OLSON AND OSBORN ALSO POSTED AN ADDITIONAL $5,000 PURSUANT TO ANOTHER CONTRACT, NO. 14-10-447-39, ITEM 7 OF WHICH PROVIDES:
THE ESTIMATED VALUE OF TIMBER TO BE REMOVED HEREUNDER IS $5,000 AND THE CONTRACTORS AGREE TO POST WITH THE SUPERINTENDENT A CASH BOND IN THIS AMOUNT TO INSURE DELIVERY OF THE RETAINED MATERIAL AND COMPLIANCE WITH ALL OTHER TERMS OF THIS CONTRACT.
THE LETTER OF JULY 27, 1953, STATES THAT THE OBLIGATIONS OF OLSON AND OSBORN UNDER THIS CONTRACT ARE UNRELATED TO THOSE UNDER THE PERMIT FIRST MENTIONED, AND IT IS UNDERSTOOD THAT THESE CONTRACT OBLIGATIONS HAVE BEEN FULFILLED AND RETURN OF THE $5,000 HAS BEEN REQUESTED. IT IS STATED FURTHER IN THE LETTER OF JULY 27, 1953, THAT CONSIDERATION IS BEING GIVEN TO THE INSTITUTION OF SUIT AGAINST OLSON AND OSBORN FOR THE ILLEGAL CONVERSION OF CERTAIN TIMBER CUT FROM THE OLYMPIC NATIONAL PARK BY ONE A. H. VALLIER, AN INSOLVENT TRESPASSER.
THE QUESTIONS RAISED BY THE LETTER OF JULY 27, 1953, ARE WHETHER THE PERMIT INDEBTEDNESS MAY BE LIQUIDATED BY SET-OFF OF $862.01 FROM THE $5,000 CASH BOND, AND WHETHER THERE MAY ALSO BE WITHHELD FROM THAT SUM AN AMOUNT EQUAL TO THE ESTIMATED VALUE OF THE TIMBER ILLEGALLY CONVERTED PENDING A JUDICIAL DETERMINATION OF LIABILITY. IT IS SUGGESTED THAT SUCH ACTION MAY BE IMPROPER BECAUSE OF THE GENERAL RULE THAT SECURITY FOR THE PERFORMANCE OF A PARTICULAR OBLIGATION MAY NOT BE APPLIED BY THE HOLDER TO THE SATISFACTION OF SOME OTHER OBLIGATION.

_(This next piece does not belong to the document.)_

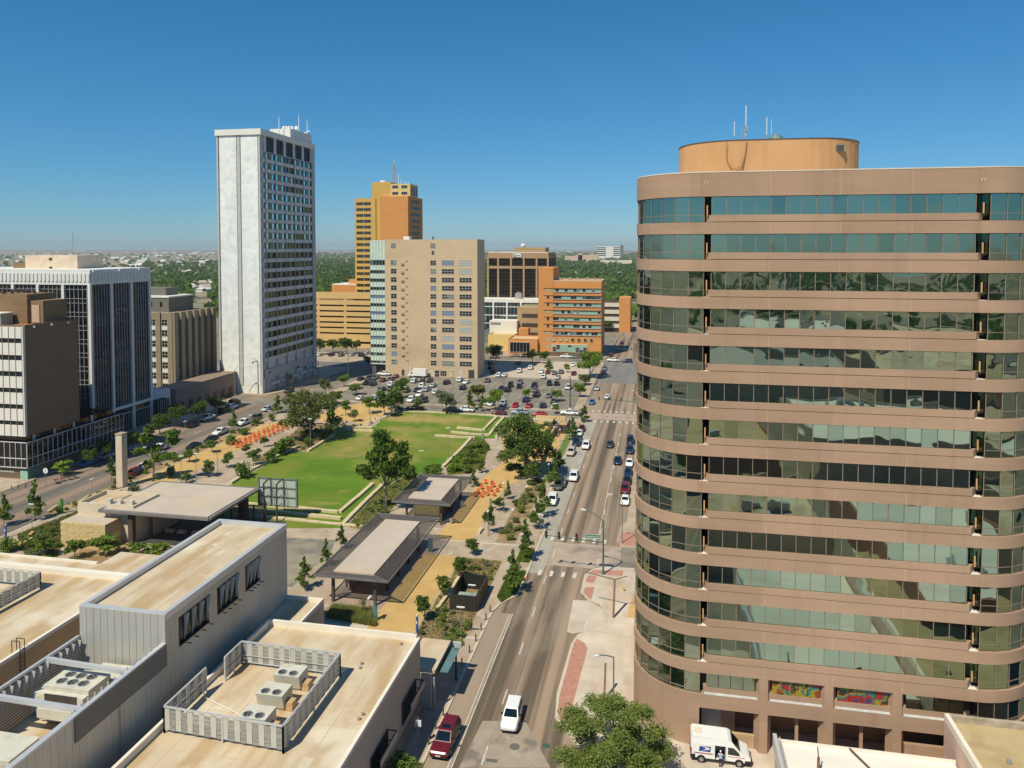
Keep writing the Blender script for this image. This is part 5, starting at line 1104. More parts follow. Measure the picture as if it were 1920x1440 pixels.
t = thing('vent_stack', 'dark rusty vent stack on the white roof', 'pipe', (14.9, 71.5, 4.5), world=True); MB().tube((14.9, 71.5, 4.5), (14.9, 71.5, 5.8), .13, n=8).build('stack', M('rust', (.2, .1, .06), .8), t); MB().tube((14.9, 71.5, 5.8), (14.8, 71.5, 6.8), .06, n=6).build('flue', MATS['rust'], t)
t = thing('vent_pipe', 'short white vent stub on the white roof', 'pipe', (17.4, 71, 4.5), world=True); MB().tube((17.4, 71, 4.5), (17.4, 71, 5.5), .08, n=8).build('stub', m_ant, t)
TBK = bldg('tan_corner_block', 'pink walled block with a weathered tan roof at the right edge', 34, 74)
MB().box(27.9, 40, 0, 60, 78.4, 6.6).build('wall', M('pink_stucco_wall', (.6, .43, .35), .9, var=.12, scale=.6, stretch=(1, 1, .3)), TBK); MB().box(28.3, 40, 6.6, 60, 78.0, 6.7).build('roof', overlay(M('weathered_tan', (.44, .33, .17), .95, col2=(.5, .39, .22), scale=.3, stretch=(.4, 1.2, 1)), (.36, .26, .13), .25, .5, .65), TBK)
MB().box(27.9, 40, 6.6, 28.3, 78.4, 7.3).build('parapet', m_parap, TBK); MB().box(28.3, 78.0, 6.6, 60, 78.4, 7.3).build('parapet', M('stained_parapet', (.3, .24, .17), .9, col2=(.5, .42, .33), scale=.8), TBK)
x, y = at(1892, 1430, 6.8); t = thing('roof_vent', 'small round vent on the weathered tan roof', 'vent', (x, y, 6.7)); MB().prism(arc(0, 0, .22, 0, R(340), 10), 0, .35).build('cap', m_steel, t)
# ================================================================ park structures
m_broof = overlay(M('pavilion_membrane', (.47, .385, .31), .9, col2=(.54, .45, .365), scale=.2), (.56, .42, .28), .15, .5, .65, amount=.6)
m_louv = M('grey_louvre', (.13, .11, .105), .55, var=.08)
m_rust = M('weathered_steel', (.09, .06, .05), .8, var=.15)
m_slatw = M('timber_slat', (.45, .36, .18), .8, var=.2, scale=2)
PGND = 0.14
def pavilion(lb, x0, x1, y0, y1, z, ix0, ix1, iy0, iy1):
    t = thing('shade_pavilion', lb, 'pavilion', ((x0 + x1) / 2, (y0 + y1) / 2, PGND), world=True, group='pavilions along the promenade')
    MB().box(ix0, iy0, z - .25, ix1, iy1, z + .12).build('roof_deck', m_broof, t)
    fr = MB()
    for a, b in (((x0, y0), (x1, y0)), ((x1, y0), (x1, y1)), ((x1, y1), (x0, y1)), ((x0, y1), (x0, y0))): fr.bar((*a, z - .1), (*b, z - .1), .16, .3)
    for a, b in (((x0, y0), (ix0, iy0)), ((x1, y0), (ix1, iy0)), ((x1, y1), (ix1, iy1)), ((x0, y1), (ix0, iy1))): fr.bar((*a, z - .12), (*b, z - .12), .14, .2)
    fr.build('eaves_frame', M('eaves_grey', (.17, .16, .16), .5), t)
    sl = MB(); st = .16
    def row(a0, a1, f):
        n = int((a1 - a0) / st)
        for q in range(n): f(a0 + q * st)
    row(x0 + .1, ix0, lambda x: sl.box(x, y0 + (x - x0) * (iy0 - y0) / (ix0 - x0), z - .1, x + .065, y1 - (x - x0) * (y1 - iy1) / (ix0 - x0), z - .03))
    row(ix1, x1 - .1, lambda x: sl.box(x, y0 + (x1 - x) * (iy0 - y0) / (x1 - ix1), z - .1, x + .065, y1 - (x1 - x) * (y1 - iy1) / (x1 - ix1), z - .03))
    row(y0 + .1, iy0, lambda y: sl.box(x0 + (y - y0) * (ix0 - x0) / (iy0 - y0), y, z - .1, x1 - (y - y0) * (x1 - ix1) / (iy0 - y0), y + .065, z - .03))
    row(iy1, y1 - .1, lambda y: sl.box(x0 + (y1 - y) * (ix0 - x0) / (y1 - iy1), y, z - .1, x1 - (y1 - y) * (x1 - ix1) / (y1 - iy1), y + .065, z - .03))
    sl.build('shade_louvres', m_louv, t, kind='stuff')
    return t
p1 = pavilion('larger grey louvred shade pavilion with a pale roof deck near the low halls', -49.9, -38.2, 101.2, 127.3, 4.5, -47.4, -41.0, 102.8, 124.5)
for y in (102.4, 107.5, 112.5, 117.5, 122.5):
    for x in (-47.3, -40.7): MB().box(x - .2, y - .2, PGND, x + .2, y + .2, 4.3).build('post', m_rust, p1)
for y in (106, 112, 118): MB().box(-46.6, y, PGND, -46.3, y + 4, 2.2).build('screen_wall', M('mesh_screen', (.3, .26, .2), .8), p1)
p2 = pavilion('smaller grey louvred kiosk pavilion with a timber slatted end wall', -49.7, -38.2, 134.0, 151.5, 4.5, -47.2, -40.6, 136.2, 149.3)
for y in (135.3, 142.5, 149.5):
    for x in (-47.2, -40.3): MB().box(x - .18, y - .18, PGND, x + .18, y + .18, 4.3).build('post', m_rust, p2)
MB().box(-45.9, 136.2, PGND, -41.0, 147.5, 4.2).build('kiosk_wall', M('kiosk_brown', (.11, .08, .05), .8, var=.15), p2)
for q in range(12): MB().box(-46.0, 136.0, .5 + q * .24, -40.9, 136.2, .66 + q * .24).build('timber_slat', m_slatw, p2)
for q in range(6): MB().box(-41.0, 137 + q * 1.8, .3, -40.85, 138.3 + q * 1.8, 3.4).build('shutter', m_rust, p2)
sheet('pavilion_shade_floor', rect(-47.6, 101.5, -39.5, 126), .148, M('pavilion_floor', (.34, .25, .2), .9, var=.1, scale=.5)); sheet('kiosk_floor', rect(-48.5, 133.5, -39.5, 151), .148, MATS['pavilion_floor'])
# stage
ST = thing('stage_canopy', 'wide stage canopy with a pale flat roof tilted over a dark stage floor', 'stage', (-87, 123, PGND), world=True)
MB().face([(-97.2, 115.4, 6.25), (-76.5, 115.4, 6.25), (-76.5, 131.0, 6.25), (-97.2, 131.0, 6.25)]).prism([(-97.2, 115.4), (-76.5, 115.4), (-76.5, 131), (-97.2, 131)], 5.75, 6.24).build('roof_deck', m_broof, ST)
e_ = MB()
for a, b in (((-97.7, 115), (-76, 115)), ((-76, 115), (-76, 131.4)), ((-76, 131.4), (-97.7, 131.4)), ((-97.7, 131.4), (-97.7, 115))): e_.bar((*a, 6.0), (*b, 6.0), .6, .42)
e_.build('edge_beam', M('stage_edge', (.2, .18, .17), .6), ST)
for x, y in ((-91.9, 115.9), (-77.5, 129), (-79.5, 131), (-84, 131)): MB().box(x - .45, y - .45, PGND, x + .45, y + .45, 5.8).build('post', m_rust, ST)
sheet('stage_floor', rect(-91, 116.5, -70, 131), .165, M('dark_stage', (.06, .055, .055), .8, var=.15, scale=.4))
for x in (-89.5, -87, -84): MB().box(x, 121.5, PGND, x + 1.6, 122.3, .7).build('bench', m_stone, ST)
MB().box(-90.8, 120, PGND, -90.4, 127, 3.8).build('back_wall', m_conc, ST)
SBD = bldg('stage_service_building', 'limestone service building with two roof levels beside the stage', -99, 118)
a0 = at(110, 1020, .14); 
MB().box(-103.4, 112.4, 0, -94.4, 116.4, 4.6).build('stone_wall', M('stone_courses', (.55, .4, .17), .9, col2=(.66, .52, .28), scale=1.2, stretch=(.25, .25, 3)), SBD)
for k in range(9):   # ashlar courses, each block proud or shy of its neighbour
    for q in range(7):
        x = -103.4 + q * 1.29 + (.4 if k % 2 else 0); MB().box(x + .02, 112.36 - rnd.random() * .06, .16 + k * .49, min(x + 1.26, -94.4), 112.42, .62 + k * .49).build('stone_block', MATS['stone_courses'], SBD)
MB().box(-103.2, 112.6, 4.6, -94.6, 116.3, 4.62).build('roof', m_broof, SBD); MB().box(-103.4, 116.4, 0, -91.9, 123.5, 6.0).build('upper_wall', M('pale_concrete', (.6, .5, .37), .9, var=.07, scale=.4), SBD); MB().box(-103, 116.8, 5.5, -92.3, 123.1, 6.02).build('roof', m_troof, SBD)
roofbox(MB(), -103.4, 116.4, -91.9, 123.5, 6.0, 6.7, .3).build('parapet', MATS['pale_concrete'], SBD)
for i, x in enumerate((-98.7, -96.6, -94.2)): MB().box(x, 118, 6.05, x + .8, 118.7, 7.0).build('roof_unit', m_unit, SBD)
# video screen frame seen from behind
VS = thing('video_screen', 'large outdoor video screen seen from behind on two bent steel masts', 'screen', (-72, 132, PGND), world=True)
(vx0, vz1), (vx1, _) = aty(485, 895, 132), aty(556, 897, 132); vz0 = aty(520, 948, 132)[1]
MB().box(vx0, 132, vz0, vx1, 132.25, vz1).build('screen_back', M('pale_green_back', (.42, .47, .4), .5, var=.04), VS)
f_ = MB()
for z in (vz0, vz0 + (vz1 - vz0) / 3, vz0 + 2 * (vz1 - vz0) / 3, vz1): f_.box(vx0, 131.85, z - .1, vx1, 132, z + .1)
for x in (vx0, vx1): f_.box(x - .14, 131.8, vz0 - .1, x + .14, 132.3, vz1 + .1)
f_.build('screen_frame', M('frame_green', (.16, .19, .16), .5), VS)
for px in (498, 522):
    x = aty(px, 960, 131)[0]; MB().path([(x, 130.4, PGND), (x, 130.4, vz1 - .6), (x + .5, 131.8, vz1 + .1)], .16, n=6).build('mast', m_rust, VS)
    for z in (vz0 + .2, vz0 + 1.8, vz0 + 3.4): MB().bar((x, 130.4, z), (x + .3, 131.9, z + .4), .1).build('bracket', m_rust, VS)
    MB().path([(x + .9, 131.7, vz1), (x + 1.1, 131.5, vz1 - 1.6), (x + 1.5, 131.6, vz0 + 1.6), (x + 1.5, 131.7, vz0)], .05).build('cable', m_rust, VS)
GR = thing('mesh_guardrail', 'dark steel mesh guardrail of three panels between the stage and the video screen', 'railing', (-79, 130, PGND), world=True)
for px in (434, 454.5, 476, 498): x = aty(px, 970, 130.6)[0]; MB().box(x - .13, 130.5, PGND, x + .13, 130.75, 3.1).build('post', m_rust, GR)
x0 = aty(434, 970, 130.6)[0]; x1 = aty(498, 970, 130.6)[0]; MB().box(x0, 130.55, 2.95, x1, 130.7, 3.1).build('top_rail', m_rust, GR)
msh = MB()
for q in range(56): x = x0 + (x1 - x0) * q / 56; msh.box(x, 130.6, .4, x + .05, 130.65, 2.95)
msh.build('mesh_infill', M('mesh_grey', (.3, .28, .24), .6), GR, kind='stuff')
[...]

THERE WOULD, OF COURSE, BE NO DOUBT IN THE MATTER IF THE $5,000 HELD BY THE GOVERNMENT WERE OWNED TO OLSON AND OSBORN FOR GOODS OR SERVICES FURNISHED. TAGGART V. UNITED STATES, 17 C.1CLS. 322; SEE ALSO, COMMENT IN UNITED V. MUNSEY TRUST CO., 332 U.S. 234, AT 240. HOWEVER, THAT IS NOT THE CASE HERE. THE $5,000 WAS DEPOSITED AS A PLEDGE OR SECURITY FOR PERFORMANCE OF THE LOGGING CONTRACT, WHICH HAS BEEN SATISFACTORILY FULFILLED. THE GENERAL RULE OF LAW IS THAT A PLEDGE TO SECURE A SPECIFIC DEBT OR OBLIGATION MAY NOT BE HELD BY THE PLEDGEE AS SECURITY FOR ANY OTHER OBLIGATION, AND A REFUSAL TO RETURN THE PLEDGE AFTER THE OBLIGATION IT SECURES HAS BEEN PERFORMED IS PRIMA FACIE EVIDENCE OF A CONVERSION. SEE BIEBINGER V. CONTINENTAL BANK, 99 U.S. 143; RESTATEMENT OF THE LAW OF SECURITY, SECS. 22 (2) AND 37 (3); 72 C.J.S. PLEDGES SECTION 48. THERE IS ALSO SOME AUTHORITY FOR THE PROPOSITION THAT A FAILURE TO RETURN THE PLEDGE IS ONLY A BREACH OF CONTRACT, AND NOT A BREACH OF TRUST. HENNEQUIN V. CLEWS, 111 U.S. 676, 682. UNDER EITHER CONCEPT, HOWEVER, THE GOVERNMENT HAS NO PRESENT RIGHT OR AUTHORITY TO WITHHOLD THE AMOUNT PLEDGED UNDER THE FACTS SET FORTH IN YOUR LETTER. TRUE, IT HAS THE POWER TO DO SO BY VIRTUE OF ITS POSSESSION OF THE MONEY, BUT THE GOVERNMENT WHOULD BE THE LAST TO RENEGE ON ITS LEGAL OBLIGATIONS IN SUCH MATTERS. ACCORDINGLY, PAYMENT OF SAID SUM OF $5,000 TO THE CONTRACTOR SHOULD BE EFFECTED WITHOUT DELAY. THE $500 CASH BOND, OF COURSE, CAN AND PROPERLY SHOULD BE APPLIED IN PARTIAL LIQUIDATION OF THE PERMIT INDEBTEDNESS.